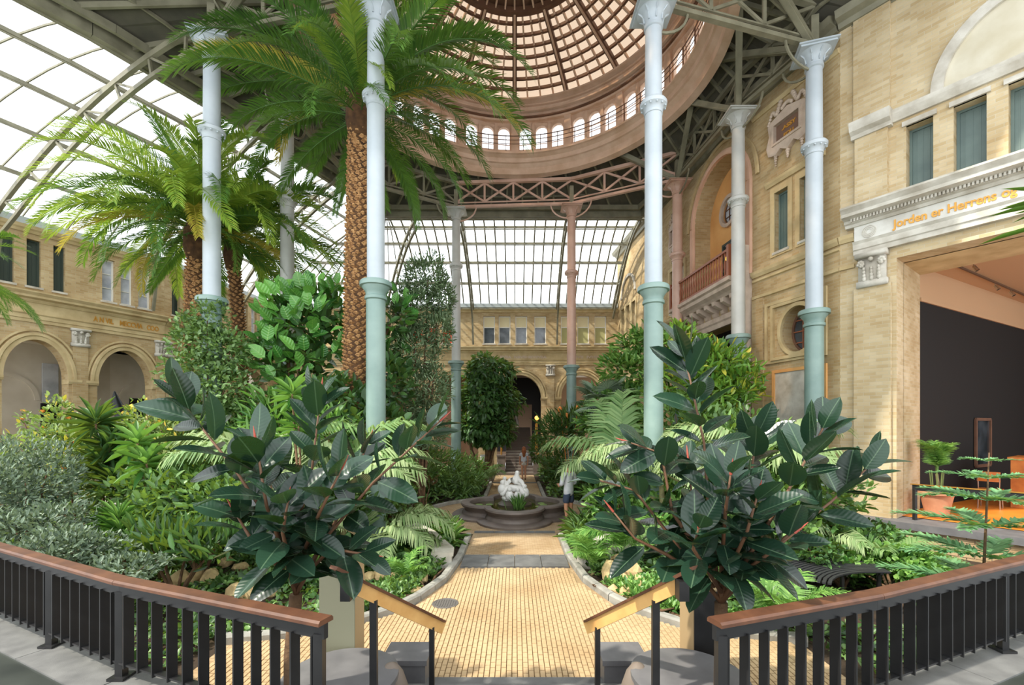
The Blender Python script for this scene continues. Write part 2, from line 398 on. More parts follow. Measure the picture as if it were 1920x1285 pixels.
# ================================================================== walls
R1 = Frame((5.8,25.5),(7.0,13.3)); R2 = Frame((7.0,13.3),(7.75,10.8)); R3 = Frame((7.75,10.8),(11.6,5.614))
L1 = Frame((-18.3,10.65),(-14.3,18.5)); L2 = Frame((-14.3,18.5),(-13.4,25.5)); BK = Frame((-13.4,25.5),(5.8,25.5))
L1o = math.hypot(-16.9+18.3, 13.4-10.65)        # start of the visible stretch on L1
ZI, ZA = 4.25, 1.27                              # impost height and rise of the arches
WINN = [0]
def rect(s0, s1, z0, z1): return [(s0, z0), (s1, z0), (s1, z1), (s0, z1)]
def archloop(c, r, zb, zi, rz, n=18):
    return [(c+r, zb)]+[(c+r*math.cos(PI*i/n), zi+rz*math.sin(PI*i/n)) for i in range(n+1)]+[(c-r, zb)]
def window(fr, s0, s1, z0, z1, kind, n=-0.16, sill=True, label='', split=False):
    WINN[0] += 1; f = 0.05
    m = MB(); m.panel(fr, rect(s0, s1, z0, z1), [rect(s0+f, s1-f, z0+f, z1-f)], n+0.03, n-0.03)
    fm = {'teal': M_TEAL, 'dgreen': M_DGREENW}.get(kind, M_WFRAME)
    o = struct(m.build('window_%d' % WINN[0], fm), label, 'window')
    if kind in ('blind', 'olive', 'red'):
        zm = z0+(z1-z0)*0.6
        b = MB(); b.fbox(fr, s0+f, s1-f, n-0.02, n-0.035, zm, z1-f); b.build('blind', M_BLIND, o)
        b = MB(); b.fbox(fr, s0+f, s1-f, n-0.005, n-0.015, z0+f, zm); b.build('pane', {'blind': M_DARKG, 'olive': M_OLIVEW, 'red': M_REDW}[kind], o)
        b = MB(); b.fbox(fr, s0+f, s1-f, n-0.03, n+0.02, zm-0.02, zm+0.02); b.build('glazing_bar', M_WFRAME, o)
    else:
        b = MB(); b.fbox(fr, s0+f, s1-f, n-0.005, n-0.015, z0+f, z1-f)
        b.build('pane', {'dark': M_DARKG, 'teal': M_TEAL, 'dgreen': M_DGREENW, 'sky': M_SKYW}[kind], o)
        if kind in ('sky',):
            for q in (0.33, 0.66):
                b = MB(); b.fbox(fr, s0+f, s1-f, n-0.02, n+0.02, z0+(z1-z0)*q-0.012, z0+(z1-z0)*q+0.012); b.build('glazing_bar', M_WFRAME, o)
        if kind in ('teal', 'dgreen'):
            for q in (0.25, 0.5, 0.75):
                sm = s0+(s1-s0)*q; b = MB(); b.fbox(fr, sm-0.008, sm+0.008, n-0.02, n+0.004, z0+f, z1-f); b.build('shutter_joint', fm, o)
    if sill:
        b = MB(); b.fbox(fr, s0-0.05, s1+0.05, n-0.05, 0.06, z0-0.07, z0-0.003); b.build('window_sill', M_STONEW, o)
    return o
def capital(fr, s0, s1, z0, z1, parent, m=None, n=0.08, proud=0.14):
    c = MB(); w = s1-s0; h = z1-z0
    c.fbox(fr, s0-0.02, s1+0.02, 0, n+proud+0.04, z1-0.14*h, z1)               # abacus
    c.fbox(fr, s0+0.04*w, s1-0.04*w, 0, n+0.04, z0, z1-0.14*h)                 # bell
    c.fbox(fr, s0-0.01, s1+0.01, 0, n+0.07, z0-0.02, z0+0.16*h)                # astragal
    for sgn, sc in ((-1, s0+0.16*w), (1, s1-0.16*w)):                           # scrolls
        for k in range(9):
            a = k*0.8; rr = 0.15*w*(1-k/11)
            p = fr.P(sc+sgn*rr*math.cos(a)*0.7, n+0.09, z1-0.33*h+rr*math.sin(a)); c.sphere(p, 0.055*w+0.008, 6, 5)
        c.sphere(fr.P(sc, n+0.10, z1-0.33*h), 0.07*w, 6, 5)
    for k in range(3):                                                         # acanthus leaves and middle flower
        sc = s0+w*(0.25+0.25*k)
        for j in range(4): c.sphere(fr.P(sc, n+0.05+0.012*j, z0+h*(0.22+0.1*j)), 0.085*w*(1-j*0.12), 6, 5, 1.5)
    c.sphere(fr.P((s0+s1)/2, n+0.11, z1-0.22*h), 0.1*w, 7, 5)
    return c.build('capital', m or M_STONEW, parent, smooth=True)
def entablature(fr, s0, s1, parent, mstone=M_STONE):
    m = MB(); m.prof(fr, s0, s1, [(0,6.06),(0.05,6.06),(0.05,6.16),(0.08,6.18),(0.08,6.30),(0.12,6.34),(0,6.34)]); m.build('architrave', mstone, parent)
    m = MB(); m.prof(fr, s0, s1, [(0,6.34),(0.045,6.34),(0.045,6.72),(0,6.72)]); m.build('frieze', mstone, parent)
    m = MB(); m.prof(fr, s0, s1, [(0,6.72),(0.08,6.72),(0.12,6.78),(0.12,6.82),(0.26,6.86),(0.26,6.93),(0.33,7.02),(0.33,7.06),(0,7.12)]); m.build('cornice', mstone, parent)
    m = MB(); m.prof(fr, s0, s1, [(0,9.0),(0.06,9.0),(0.1,9.08),(0.16,9.12),(0.2,9.22),(0,9.24)]); m.build('eaves_moulding', mstone, parent)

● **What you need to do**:
Set every line down exactly as written, leaving each picture out.

● **Output of the exercise**:
The Blender Python script for this scene continues. Write part 2, from line 398 on. More parts follow. Measure the picture as if it were 1920x1285 pixels.
# ================================================================== walls
R1 = Frame((5.8,25.5),(7.0,13.3)); R2 = Frame((7.0,13.3),(7.75,10.8)); R3 = Frame((7.75,10.8),(11.6,5.614))
L1 = Frame((-18.3,10.65),(-14.3,18.5)); L2 = Frame((-14.3,18.5),(-13.4,25.5)); BK = Frame((-13.4,25.5),(5.8,25.5))
L1o = math.hypot(-16.9+18.3, 13.4-10.65)        # start of the visible stretch on L1
ZI, ZA = 4.25, 1.27                              # impost height and rise of the arches
WINN = [0]
def rect(s0, s1, z0, z1): return [(s0, z0), (s1, z0), (s1, z1), (s0, z1)]
def archloop(c, r, zb, zi, rz, n=18):
    return [(c+r, zb)]+[(c+r*math.cos(PI*i/n), zi+rz*math.sin(PI*i/n)) for i in range(n+1)]+[(c-r, zb)]
def window(fr, s0, s1, z0, z1, kind, n=-0.16, sill=True, label='', split=False):
    WINN[0] += 1; f = 0.05
    m = MB(); m.panel(fr, rect(s0, s1, z0, z1), [rect(s0+f, s1-f, z0+f, z1-f)], n+0.03, n-0.03)
    fm = {'teal': M_TEAL, 'dgreen': M_DGREENW}.get(kind, M_WFRAME)
    o = struct(m.build('window_%d' % WINN[0], fm), label, 'window')
    if kind in ('blind', 'olive', 'red'):
        zm = z0+(z1-z0)*0.6
        b = MB(); b.fbox(fr, s0+f, s1-f, n-0.02, n-0.035, zm, z1-f); b.build('blind', M_BLIND, o)
        b = MB(); b.fbox(fr, s0+f, s1-f, n-0.005, n-0.015, z0+f, zm); b.build('pane', {'blind': M_DARKG, 'olive': M_OLIVEW, 'red': M_REDW}[kind], o)
        b = MB(); b.fbox(fr, s0+f, s1-f, n-0.03, n+0.02, zm-0.02, zm+0.02); b.build('glazing_bar', M_WFRAME, o)
    else:
        b = MB(); b.fbox(fr, s0+f, s1-f, n-0.005, n-0.015, z0+f, z1-f)
        b.build('pane', {'dark': M_DARKG, 'teal': M_TEAL, 'dgreen': M_DGREENW, 'sky': M_SKYW}[kind], o)
        if kind in ('sky',):
            for q in (0.33, 0.66):
                b = MB(); b.fbox(fr, s0+f, s1-f, n-0.02, n+0.02, z0+(z1-z0)*q-0.012, z0+(z1-z0)*q+0.012); b.build('glazing_bar', M_WFRAME, o)
        if kind in ('teal', 'dgreen'):
            for q in (0.25, 0.5, 0.75):
                sm = s0+(s1-s0)*q; b = MB(); b.fbox(fr, sm-0.008, sm+0.008, n-0.02, n+0.004, z0+f, z1-f); b.build('shutter_joint', fm, o)
    if sill:
        b = MB(); b.fbox(fr, s0-0.05, s1+0.05, n-0.05, 0.06, z0-0.07, z0-0.003); b.build('window_sill', M_STONEW, o)
    return o
def capital(fr, s0, s1, z0, z1, parent, m=None, n=0.08, proud=0.14):
    c = MB(); w = s1-s0; h = z1-z0
    c.fbox(fr, s0-0.02, s1+0.02, 0, n+proud+0.04, z1-0.14*h, z1)               # abacus
    c.fbox(fr, s0+0.04*w, s1-0.04*w, 0, n+0.04, z0, z1-0.14*h)                 # bell
    c.fbox(fr, s0-0.01, s1+0.01, 0, n+0.07, z0-0.02, z0+0.16*h)                # astragal
    for sgn, sc in ((-1, s0+0.16*w), (1, s1-0.16*w)):                           # scrolls
        for k in range(9):
            a = k*0.8; rr = 0.15*w*(1-k/11)
            p = fr.P(sc+sgn*rr*math.cos(a)*0.7, n+0.09, z1-0.33*h+rr*math.sin(a)); c.sphere(p, 0.055*w+0.008, 6, 5)
        c.sphere(fr.P(sc, n+0.10, z1-0.33*h), 0.07*w, 6, 5)
    for k in range(3):                                                         # acanthus leaves and middle flower
        sc = s0+w*(0.25+0.25*k)
        for j in range(4): c.sphere(fr.P(sc, n+0.05+0.012*j, z0+h*(0.22+0.1*j)), 0.085*w*(1-j*0.12), 6, 5, 1.5)
    c.sphere(fr.P((s0+s1)/2, n+0.11, z1-0.22*h), 0.1*w, 7, 5)
    return c.build('capital', m or M_STONEW, parent, smooth=True)
def entablature(fr, s0, s1, parent, mstone=M_STONE):
    m = MB(); m.prof(fr, s0, s1, [(0,6.06),(0.05,6.06),(0.05,6.16),(0.08,6.18),(0.08,6.30),(0.12,6.34),(0,6.34)]); m.build('architrave', mstone, parent)
    m = MB(); m.prof(fr, s0, s1, [(0,6.34),(0.045,6.34),(0.045,6.72),(0,6.72)]); m.build('frieze', mstone, parent)
    m = MB(); m.prof(fr, s0, s1, [(0,6.72),(0.08,6.72),(0.12,6.78),(0.12,6.82),(0.26,6.86),(0.26,6.93),(0.33,7.02),(0.33,7.06),(0,7.12)]); m.build('cornice', mstone, parent)
    m = MB(); m.prof(fr, s0, s1, [(0,9.0),(0.06,9.0),(0.1,9.08),(0.16,9.12),(0.2,9.22),(0,9.24)]); m.build('eaves_moulding', mstone, parent)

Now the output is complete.